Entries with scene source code
|---|
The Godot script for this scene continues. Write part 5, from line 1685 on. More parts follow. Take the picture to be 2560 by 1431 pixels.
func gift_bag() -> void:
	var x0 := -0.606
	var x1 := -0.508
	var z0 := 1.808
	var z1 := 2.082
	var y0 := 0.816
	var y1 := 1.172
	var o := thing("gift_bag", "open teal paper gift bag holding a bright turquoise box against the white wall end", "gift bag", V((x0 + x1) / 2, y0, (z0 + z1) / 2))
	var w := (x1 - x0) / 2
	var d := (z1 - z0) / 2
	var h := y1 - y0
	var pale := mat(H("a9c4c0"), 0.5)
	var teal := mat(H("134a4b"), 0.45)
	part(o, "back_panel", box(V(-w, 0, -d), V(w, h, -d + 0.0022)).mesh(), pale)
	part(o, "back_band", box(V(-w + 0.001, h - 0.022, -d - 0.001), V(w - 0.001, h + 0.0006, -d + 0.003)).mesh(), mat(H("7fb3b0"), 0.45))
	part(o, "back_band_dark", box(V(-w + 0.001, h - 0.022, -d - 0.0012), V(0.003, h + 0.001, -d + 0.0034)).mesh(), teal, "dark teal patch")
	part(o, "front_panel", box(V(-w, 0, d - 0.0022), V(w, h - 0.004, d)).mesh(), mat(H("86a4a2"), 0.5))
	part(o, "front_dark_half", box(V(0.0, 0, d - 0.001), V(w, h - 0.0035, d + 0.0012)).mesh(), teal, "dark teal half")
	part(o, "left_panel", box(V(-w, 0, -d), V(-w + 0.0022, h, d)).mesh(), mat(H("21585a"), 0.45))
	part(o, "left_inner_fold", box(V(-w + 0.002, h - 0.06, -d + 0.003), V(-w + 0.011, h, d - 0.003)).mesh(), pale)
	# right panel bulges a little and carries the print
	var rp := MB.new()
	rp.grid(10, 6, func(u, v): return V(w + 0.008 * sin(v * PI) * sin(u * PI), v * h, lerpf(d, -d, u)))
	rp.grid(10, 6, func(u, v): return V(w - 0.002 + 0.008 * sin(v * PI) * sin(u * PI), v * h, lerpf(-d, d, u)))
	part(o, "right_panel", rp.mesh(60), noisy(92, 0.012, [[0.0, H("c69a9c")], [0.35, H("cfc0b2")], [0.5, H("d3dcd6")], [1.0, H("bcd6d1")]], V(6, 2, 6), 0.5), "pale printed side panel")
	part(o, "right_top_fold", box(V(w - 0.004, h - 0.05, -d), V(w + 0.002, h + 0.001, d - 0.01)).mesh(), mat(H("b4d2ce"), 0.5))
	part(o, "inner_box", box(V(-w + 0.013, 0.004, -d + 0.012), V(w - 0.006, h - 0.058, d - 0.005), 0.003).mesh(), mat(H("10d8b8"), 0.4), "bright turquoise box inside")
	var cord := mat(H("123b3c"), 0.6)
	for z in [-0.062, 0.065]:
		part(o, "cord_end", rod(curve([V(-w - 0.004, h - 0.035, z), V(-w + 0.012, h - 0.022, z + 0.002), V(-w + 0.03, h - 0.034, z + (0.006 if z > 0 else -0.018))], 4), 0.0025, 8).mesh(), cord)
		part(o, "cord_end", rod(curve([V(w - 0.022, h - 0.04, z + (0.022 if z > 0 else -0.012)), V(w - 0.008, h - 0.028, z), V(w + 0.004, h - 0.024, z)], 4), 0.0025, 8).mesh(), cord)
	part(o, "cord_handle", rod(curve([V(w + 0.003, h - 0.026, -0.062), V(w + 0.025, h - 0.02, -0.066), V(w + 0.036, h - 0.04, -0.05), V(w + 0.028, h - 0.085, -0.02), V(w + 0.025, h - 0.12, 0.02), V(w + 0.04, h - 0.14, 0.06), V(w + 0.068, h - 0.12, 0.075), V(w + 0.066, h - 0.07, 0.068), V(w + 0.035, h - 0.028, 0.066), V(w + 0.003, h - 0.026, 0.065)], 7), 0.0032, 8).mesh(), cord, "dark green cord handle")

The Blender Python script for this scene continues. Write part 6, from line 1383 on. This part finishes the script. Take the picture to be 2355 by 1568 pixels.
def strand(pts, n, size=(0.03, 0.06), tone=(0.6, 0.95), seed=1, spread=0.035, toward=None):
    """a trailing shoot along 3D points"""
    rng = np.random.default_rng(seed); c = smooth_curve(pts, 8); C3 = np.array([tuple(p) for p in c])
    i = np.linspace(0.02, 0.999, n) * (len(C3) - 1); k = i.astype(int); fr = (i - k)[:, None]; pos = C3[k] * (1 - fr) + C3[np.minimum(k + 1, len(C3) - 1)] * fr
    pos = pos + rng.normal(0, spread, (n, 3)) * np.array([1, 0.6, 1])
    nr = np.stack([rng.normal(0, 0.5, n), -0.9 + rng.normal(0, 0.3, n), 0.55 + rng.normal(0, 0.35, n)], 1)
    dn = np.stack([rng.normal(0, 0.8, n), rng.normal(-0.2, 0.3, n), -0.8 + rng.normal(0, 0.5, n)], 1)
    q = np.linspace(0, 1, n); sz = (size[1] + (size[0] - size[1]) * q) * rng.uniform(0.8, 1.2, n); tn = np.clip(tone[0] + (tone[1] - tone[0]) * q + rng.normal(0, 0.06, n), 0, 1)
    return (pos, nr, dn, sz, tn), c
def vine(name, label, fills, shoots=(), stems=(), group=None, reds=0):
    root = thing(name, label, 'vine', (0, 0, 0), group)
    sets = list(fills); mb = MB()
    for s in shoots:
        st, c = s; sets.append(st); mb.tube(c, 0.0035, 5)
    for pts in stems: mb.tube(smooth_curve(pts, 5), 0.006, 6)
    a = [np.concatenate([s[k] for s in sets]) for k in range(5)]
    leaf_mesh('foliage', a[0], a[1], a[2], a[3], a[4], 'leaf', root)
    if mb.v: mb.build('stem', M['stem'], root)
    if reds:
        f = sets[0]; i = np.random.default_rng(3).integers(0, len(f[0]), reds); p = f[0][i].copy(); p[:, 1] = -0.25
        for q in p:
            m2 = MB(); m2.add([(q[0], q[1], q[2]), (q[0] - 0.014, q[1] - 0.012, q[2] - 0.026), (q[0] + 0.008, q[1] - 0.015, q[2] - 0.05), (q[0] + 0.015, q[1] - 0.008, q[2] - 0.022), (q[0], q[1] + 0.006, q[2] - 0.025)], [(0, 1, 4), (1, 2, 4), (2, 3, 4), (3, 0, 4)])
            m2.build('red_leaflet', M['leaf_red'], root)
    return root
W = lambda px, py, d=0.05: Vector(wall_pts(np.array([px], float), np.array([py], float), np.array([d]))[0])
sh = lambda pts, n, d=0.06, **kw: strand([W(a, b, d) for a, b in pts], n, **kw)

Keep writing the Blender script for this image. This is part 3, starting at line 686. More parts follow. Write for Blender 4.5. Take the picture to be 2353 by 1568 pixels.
|---|
_Task objective:_ Reproduce the material above without altering a single character.

_Result below:_
The Godot script for this scene continues. Write part 5, from line 1685 on. More parts follow. Take the picture to be 2560 by 1431 pixels.
func gift_bag() -> void:
	var x0 := -0.606
	var x1 := -0.508
	var z0 := 1.808
	var z1 := 2.082
	var y0 := 0.816
	var y1 := 1.172
	var o := thing("gift_bag", "open teal paper gift bag holding a bright turquoise box against the white wall end", "gift bag", V((x0 + x1) / 2, y0, (z0 + z1) / 2))
	var w := (x1 - x0) / 2
	var d := (z1 - z0) / 2
	var h := y1 - y0
	var pale := mat(H("a9c4c0"), 0.5)
	var teal := mat(H("134a4b"), 0.45)
	part(o, "back_panel", box(V(-w, 0, -d), V(w, h, -d + 0.0022)).mesh(), pale)
	part(o, "back_band", box(V(-w + 0.001, h - 0.022, -d - 0.001), V(w - 0.001, h + 0.0006, -d + 0.003)).mesh(), mat(H("7fb3b0"), 0.45))
	part(o, "back_band_dark", box(V(-w + 0.001, h - 0.022, -d - 0.0012), V(0.003, h + 0.001, -d + 0.0034)).mesh(), teal, "dark teal patch")
	part(o, "front_panel", box(V(-w, 0, d - 0.0022), V(w, h - 0.004, d)).mesh(), mat(H("86a4a2"), 0.5))
	part(o, "front_dark_half", box(V(0.0, 0, d - 0.001), V(w, h - 0.0035, d + 0.0012)).mesh(), teal, "dark teal half")
	part(o, "left_panel", box(V(-w, 0, -d), V(-w + 0.0022, h, d)).mesh(), mat(H("21585a"), 0.45))
	part(o, "left_inner_fold", box(V(-w + 0.002, h - 0.06, -d + 0.003), V(-w + 0.011, h, d - 0.003)).mesh(), pale)
	# right panel bulges a little and carries the print
	var rp := MB.new()
	rp.grid(10, 6, func(u, v): return V(w + 0.008 * sin(v * PI) * sin(u * PI), v * h, lerpf(d, -d, u)))
	rp.grid(10, 6, func(u, v): return V(w - 0.002 + 0.008 * sin(v * PI) * sin(u * PI), v * h, lerpf(-d, d, u)))
	part(o, "right_panel", rp.mesh(60), noisy(92, 0.012, [[0.0, H("c69a9c")], [0.35, H("cfc0b2")], [0.5, H("d3dcd6")], [1.0, H("bcd6d1")]], V(6, 2, 6), 0.5), "pale printed side panel")
	part(o, "right_top_fold", box(V(w - 0.004, h - 0.05, -d), V(w + 0.002, h + 0.001, d - 0.01)).mesh(), mat(H("b4d2ce"), 0.5))
	part(o, "inner_box", box(V(-w + 0.013, 0.004, -d + 0.012), V(w - 0.006, h - 0.058, d - 0.005), 0.003).mesh(), mat(H("10d8b8"), 0.4), "bright turquoise box inside")
	var cord := mat(H("123b3c"), 0.6)
	for z in [-0.062, 0.065]:
		part(o, "cord_end", rod(curve([V(-w - 0.004, h - 0.035, z), V(-w + 0.012, h - 0.022, z + 0.002), V(-w + 0.03, h - 0.034, z + (0.006 if z > 0 else -0.018))], 4), 0.0025, 8).mesh(), cord)
		part(o, "cord_end", rod(curve([V(w - 0.022, h - 0.04, z + (0.022 if z > 0 else -0.012)), V(w - 0.008, h - 0.028, z), V(w + 0.004, h - 0.024, z)], 4), 0.0025, 8).mesh(), cord)
	part(o, "cord_handle", rod(curve([V(w + 0.003, h - 0.026, -0.062), V(w + 0.025, h - 0.02, -0.066), V(w + 0.036, h - 0.04, -0.05), V(w + 0.028, h - 0.085, -0.02), V(w + 0.025, h - 0.12, 0.02), V(w + 0.04, h - 0.14, 0.06), V(w + 0.068, h - 0.12, 0.075), V(w + 0.066, h - 0.07, 0.068), V(w + 0.035, h - 0.028, 0.066), V(w + 0.003, h - 0.026, 0.065)], 7), 0.0032, 8).mesh(), cord, "dark green cord handle")

The Blender Python script for this scene continues. Write part 6, from line 1383 on. This part finishes the script. Take the picture to be 2355 by 1568 pixels.
def strand(pts, n, size=(0.03, 0.06), tone=(0.6, 0.95), seed=1, spread=0.035, toward=None):
    """a trailing shoot along 3D points"""
    rng = np.random.default_rng(seed); c = smooth_curve(pts, 8); C3 = np.array([tuple(p) for p in c])
    i = np.linspace(0.02, 0.999, n) * (len(C3) - 1); k = i.astype(int); fr = (i - k)[:, None]; pos = C3[k] * (1 - fr) + C3[np.minimum(k + 1, len(C3) - 1)] * fr
    pos = pos + rng.normal(0, spread, (n, 3)) * np.array([1, 0.6, 1])
    nr = np.stack([rng.normal(0, 0.5, n), -0.9 + rng.normal(0, 0.3, n), 0.55 + rng.normal(0, 0.35, n)], 1)
    dn = np.stack([rng.normal(0, 0.8, n), rng.normal(-0.2, 0.3, n), -0.8 + rng.normal(0, 0.5, n)], 1)
    q = np.linspace(0, 1, n); sz = (size[1] + (size[0] - size[1]) * q) * rng.uniform(0.8, 1.2, n); tn = np.clip(tone[0] + (tone[1] - tone[0]) * q + rng.normal(0, 0.06, n), 0, 1)
    return (pos, nr, dn, sz, tn), c
def vine(name, label, fills, shoots=(), stems=(), group=None, reds=0):
    root = thing(name, label, 'vine', (0, 0, 0), group)
    sets = list(fills); mb = MB()
    for s in shoots:
        st, c = s; sets.append(st); mb.tube(c, 0.0035, 5)
    for pts in stems: mb.tube(smooth_curve(pts, 5), 0.006, 6)
    a = [np.concatenate([s[k] for s in sets]) for k in range(5)]
    leaf_mesh('foliage', a[0], a[1], a[2], a[3], a[4], 'leaf', root)
    if mb.v: mb.build('stem', M['stem'], root)
    if reds:
        f = sets[0]; i = np.random.default_rng(3).integers(0, len(f[0]), reds); p = f[0][i].copy(); p[:, 1] = -0.25
        for q in p:
            m2 = MB(); m2.add([(q[0], q[1], q[2]), (q[0] - 0.014, q[1] - 0.012, q[2] - 0.026), (q[0] + 0.008, q[1] - 0.015, q[2] - 0.05), (q[0] + 0.015, q[1] - 0.008, q[2] - 0.022), (q[0], q[1] + 0.006, q[2] - 0.025)], [(0, 1, 4), (1, 2, 4), (2, 3, 4), (3, 0, 4)])
            m2.build('red_leaflet', M['leaf_red'], root)
    return root
W = lambda px, py, d=0.05: Vector(wall_pts(np.array([px], float), np.array([py], float), np.array([d]))[0])
sh = lambda pts, n, d=0.06, **kw: strand([W(a, b, d) for a, b in pts], n, **kw)

Keep writing the Blender script for this image. This is part 3, starting at line 686. More parts follow. Write for Blender 4.5. Take the picture to be 2353 by 1568 pixels.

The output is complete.